Michiel de Lepper: Absolutely right. And this is the exact reason why there’s a whole industry being spun up right now all around SASE or SSE (Security Service Edge). It’s not something that we do as an organization. We work on infrastructure, but from a basic principle. SSE, which is the evolution of SASE, was born to solve that problem because everyone is working remotely. So what you need to do is you need to make sure that the people accessing your applications and data, wherever they are, are actually the people that they are instead of someone pretending to be. I can give you an example. There are very simple checks that solutions like that do. When you look at me, I am based in Ireland. So, I log into Salesforce, for instance and start to make notes and they register i’m in Ireland. Great, awesome. Then a couple of hours later, I log in from the Netherlands. Okay, given his behavior tracking, he travels a lot and Amsterdam is an airport so it’s feasible that he is there. Another week later, I logged in from the US. All fine because I traveled to the US as well. And then on Monday morning, I log in from Ireland again and in the afternoon I log in from China. That is the super human example, right? Unless I am Superman, there is no way I can go from Ireland to China in under a few hours. This is a very basic example. There is a lot more that they are checking but yes, things like that need to be taken into account when you are working remotely. Remote Work is a good thing for a lot of people. On the other hand, from a security point of view, it can be a massive headache as well, which is why SSE is there, among other things. 

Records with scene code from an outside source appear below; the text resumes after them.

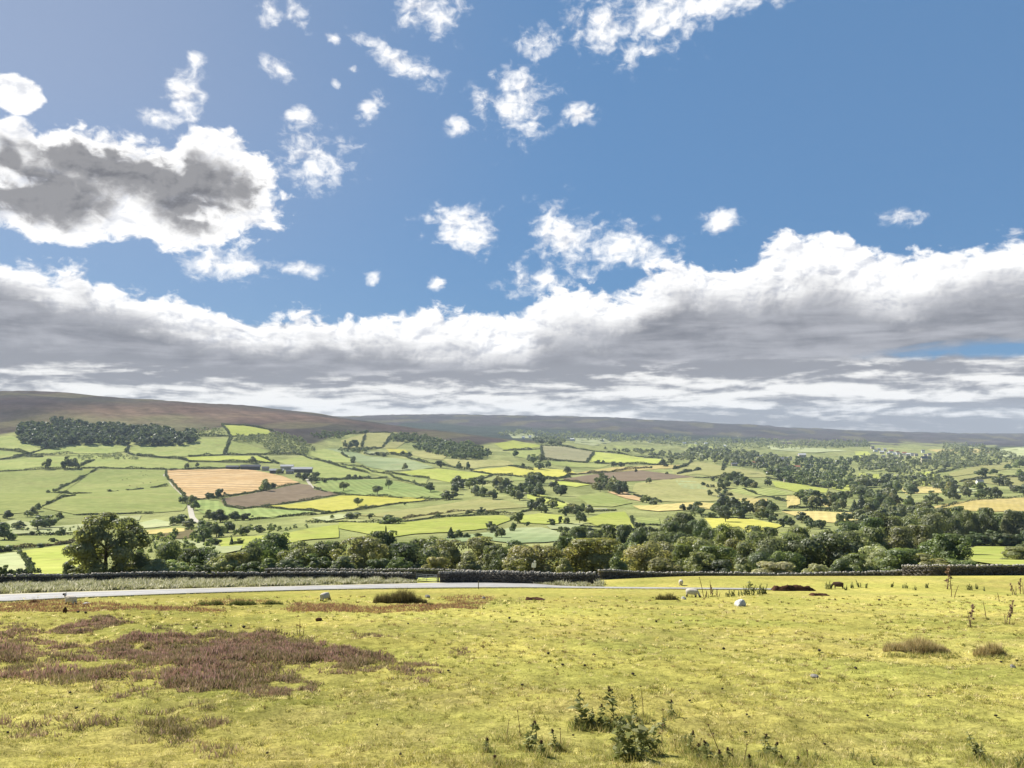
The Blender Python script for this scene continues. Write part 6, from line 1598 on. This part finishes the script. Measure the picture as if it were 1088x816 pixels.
THISTLES = [
    ('leafy green', 'leafy', 'of the nearest thistle patch', [(618, 769, 33), (637, 775, 26), (653, 769, 38), (675, 766, 26), (713, 763, 19), (732, 797, 21)]),
    ('thin dead', 'dead', 'of the nearest thistle patch', [(684, 762, 32), (703, 794, 37), (718, 798, 14), (744, 797, 13)]),
    ('bushy pale green', 'bushy', 'of the nearest thistle patch', [(628, 773, 22), (645, 777, 18), (681, 788, 24), (706, 777, 17), (660, 791, 24), (611, 773, 15), (726, 792, 14), (668, 809, 56), (692, 803, 40), (655, 805, 22)]),
    ('leafy dark', 'leafy', 'left of the nearest thistle patch', [(516, 799, 15), (560, 797, 34), (591, 797, 22), (525, 812, 10), (575, 803, 16)]),
    ('thin dead', 'dead', 'left of the nearest thistle patch', [(538, 787, 22), (571, 788, 28), (553, 782, 26), (596, 793, 19)]),
    ('leafy dark', 'leafy', 'along the bottom edge at right', [(764, 814, 16), (811, 806, 28), (822, 808, 20), (833, 813, 11), (753, 813, 26), (797, 815, 14), (776, 809, 15), (743, 808, 18), (848, 815, 12)]),
    ('thin dead', 'dead', 'along the bottom edge at right', [(768, 812, 42), (781, 812, 16), (790, 814, 24), (858, 810, 14)]),
    ('low spreading', 'weed', 'in the turf at lower right', [(855, 803, 9), (868, 806, 9), (908, 808, 14), (928, 812, 12), (1068, 816, 10), (792, 783, 8)]),
    ('pale leafy', 'bushy', 'in the lower right corner', [(1040, 808, 28), (1052, 814, 14), (1085, 815, 16)]),
    ('tall brown seeding', 'seed', 'above the tawny tussocks', [(1031, 666, 22), (1069, 663, 19), (1075, 652, 14), (1007, 626, 19), (1076, 632, 10), (1084, 631, 13)]),
    ('bare thin', 'dead', 'above the tawny tussocks', [(1048, 658, 18), (1014, 635, 11), (1011, 634, 10), (1062, 640, 10)]),
    ('low green', 'weed', 'on the brow below the tall right wall', [(985, 625, 5), (1031, 627, 6), (1037, 626, 5), (1046, 628, 4), (962, 625, 5), (948, 624, 5), (972, 627, 4)]),
    ('green weedy', 'weed', 'between peat bank and brown sheep', [(905, 625, 6), (912, 624, 7), (920, 625, 5), (880, 626, 8), (899, 627, 5)]),
    ('dark weedy', 'leafy', 'between white sheep and peat bank', [(774, 634, 7), (779, 633.5, 6), (791, 632.5, 8), (799, 632, 13), (806, 631.5, 10), (813, 631, 9), (785, 633, 5)]),
    ('brown withered', 'seed', 'just right of the white sheep', [(750, 635.5, 6), (757, 634, 10), (762, 634.5, 6)]),
    ('tall bare', 'dead', 'just right of the white sheep', [(747.5, 634, 17), (755, 632, 12)]),
    ('burnt dark', 'dead', 'behind the large heather patch', [(316, 676, 13), (318.5, 676, 18), (322, 676, 10)]),
]
sd_ = 900
for adj, kind, ph, lst in THISTLES:
    noun = {'leafy': 'thistle', 'bushy': 'thistle', 'dead': 'plant stem', 'seed': 'thistle', 'weed': 'weed'}[kind]
    for i, (px, row, hp) in enumerate(sorted(lst)):
        sd_ += 1
        lab = f'{adj} {noun} {ph}' if len(lst) == 1 else f'{adj} {noun}, {ordinal(i)} from left {ph}'
        thistle('bushy' if kind in ('weed', 'leafy') and row < 640 else kind, px, row, hp * (1.2 if row < 640 else 1), lab, sd_, 2.2 if row < 640 else 1)

def skirts():
    r = np.random.default_rng(91); pts = []
    for adj, kind, ph, lst in THISTLES:
        for px, row, hp in lst:
            if row > 640:
                q_ = near(px, min(row, 815), 7)
                pts += [(q_.x + r.normal() * .09, q_.y + r.normal() * .09) for _ in range(26 if kind in ('leafy', 'bushy') else 10)]
    for px0, px1, row, n in ((940, 1020, 697, 160), (1036, 1076, 699, 90), (480, 560, 640, 120)):
        for _ in range(n):
            q_ = near(r.uniform(px0, px1), row + r.normal() * 1.5, 12); pts.append((q_.x, q_.y))
    for E_, sg in ((ROAD_N, -1), (ROAD_F, 1)):
        i = r.integers(0, len(E_), 1500); j = np.clip(i + 1, 0, len(E_) - 1); t = r.uniform(0, 1, (1500, 1))
        q_ = E_[i] * (1 - t) + E_[j] * t; pts += [(a[0], a[1] + sg * .05 + b) for a, b in zip(q_, r.normal(size=1500) * .16)]
    pts = np.array(pts); m = 9; P = np.repeat(pts, m, 0) + r.normal(size=(len(pts) * m, 2)) * .03; N = len(P); c = lambda *v: np.array(v)[None]
    P = np.column_stack([P, H(P[:, 0], P[:, 1]) - .01]); h = r.uniform(.05, .15, N); k = r.uniform(0, 1, (N, 1))
    col = np.where(k < .4, c(.24, .27, .075), np.where(k < .75, c(.42, .38, .11), c(.58, .48, .22)))
    o = tri_obj('rough_grass', [blades(P, h, .011 * (P[:, 1] / 12) ** .7, h * r.uniform(.2, .9, N), col, r)], M['blade'])
    tag(o, 'longer rough grass round the feet of thistles and tussocks', 'grass', None, 'stuff')
skirts()

# ------------------------------------------------------------------ the air between here and the far moors
def haze_box():
    bm = bmesh.new()
    x, y0, y1, z0, z1 = 10900, -95, 11930, -170, 285
    boxm(bm, (0, (y0 + y1) / 2, (z0 + z1) / 2), (2 * x, y1 - y0, z1 - z0))
    m = bpy.data.materials.new('haze'); m.use_nodes = True; T = NT(m.node_tree); T.n.clear()
    out = T.new('ShaderNodeOutputMaterial'); v = T.new('ShaderNodeVolumePrincipled')
    v.inputs['Color'].default_value = (.72, .85, 1.0, 1); v.inputs['Density'].default_value = 3.3e-5; v.inputs['Anisotropy'].default_value = 0.0
    T.l.new(v.outputs[0], out.inputs['Volume'])
    o = bm_obj('haze', bm, m); tag(o, 'thin blue summer haze filling the dale', None, None, 'stuff')
haze_box()

scene.render.engine = 'CYCLES'
cy = scene.cycles
cy.max_bounces = 5; cy.diffuse_bounces = 2; cy.glossy_bounces = 1; cy.transmission_bounces = 3; cy.volume_bounces = 0; cy.transparent_max_bounces = 4
cy.use_denoising = True
cy.denoiser = 'OPENIMAGEDENOISE'; cy.denoising_input_passes = 'RGB_ALBEDO_NORMAL'; cy.denoising_prefilter = 'ACCURATE'
cy.use_adaptive_sampling = True; cy.adaptive_threshold = 0.008
cy.sample_clamp_indirect = 6.0
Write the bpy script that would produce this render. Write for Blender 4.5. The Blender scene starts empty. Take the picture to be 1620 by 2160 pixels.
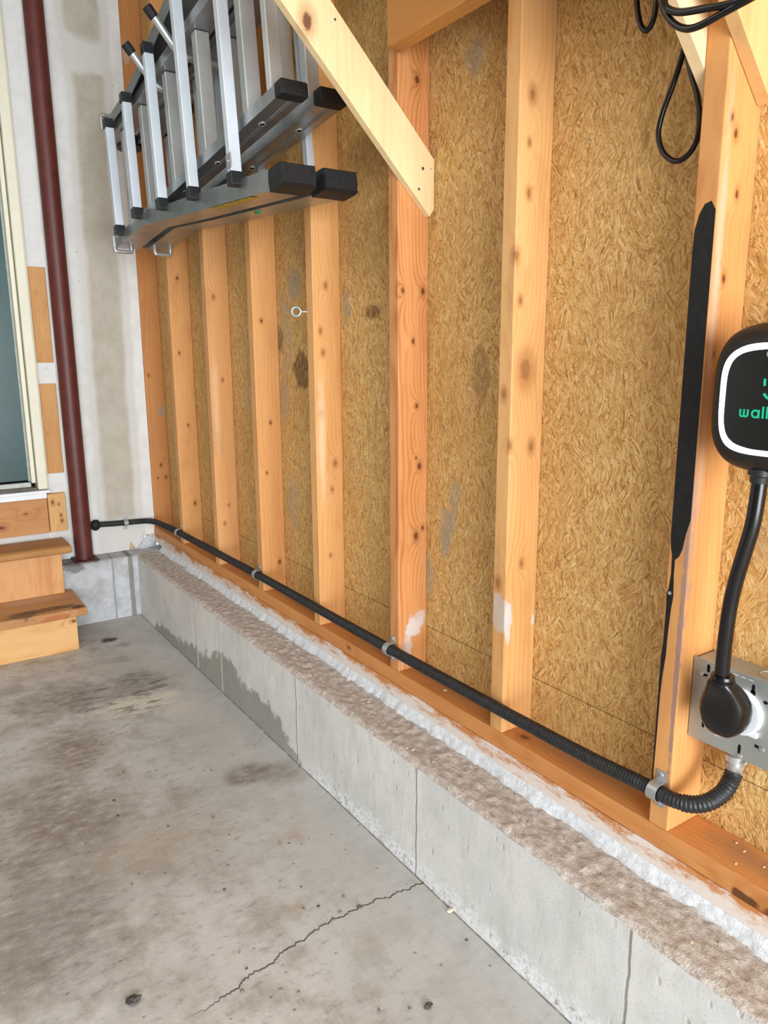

Interviewer: Given that the cybersecurity threats and compliance trends or security trends and solutions are evolving fast, how do you keep yourself up to date?

Michiel de Lepper: Thankfully, there is someone internal in Runecast smart enough to create a Slack channel with a crawler that just crawls a lot of cybersecurity news articles in there. So I check those very regularly because I am so obsessive compulsive about having nothing unread in my Slack. As a result, I check it everyday. So that’s one way to keep on top of the news. Another thing that I practice is listening to podcasts, reading news articles and talking to a number of friends because I’ve been in this industry for so long and a lot of my friends are very serious into cybersecurity. So whenever we meet either virtually or physically for a coffee or beer, or we have virtual meetups with X team members and whatnot, staying on top of everything, listening to podcasts and then just discussing it with people. I think that is a really good way of at least staying on top of everything. 

The main thing I always see, as I have been in cybersecurity for a long time, is that I don’t know everything. That is alright, and never be afraid to ask. I think it is really important not to be afraid to acknowledge that you don’t know something, instead search for that knowledge and ask someone who explains it to you – because that’s the best way you are going to get it.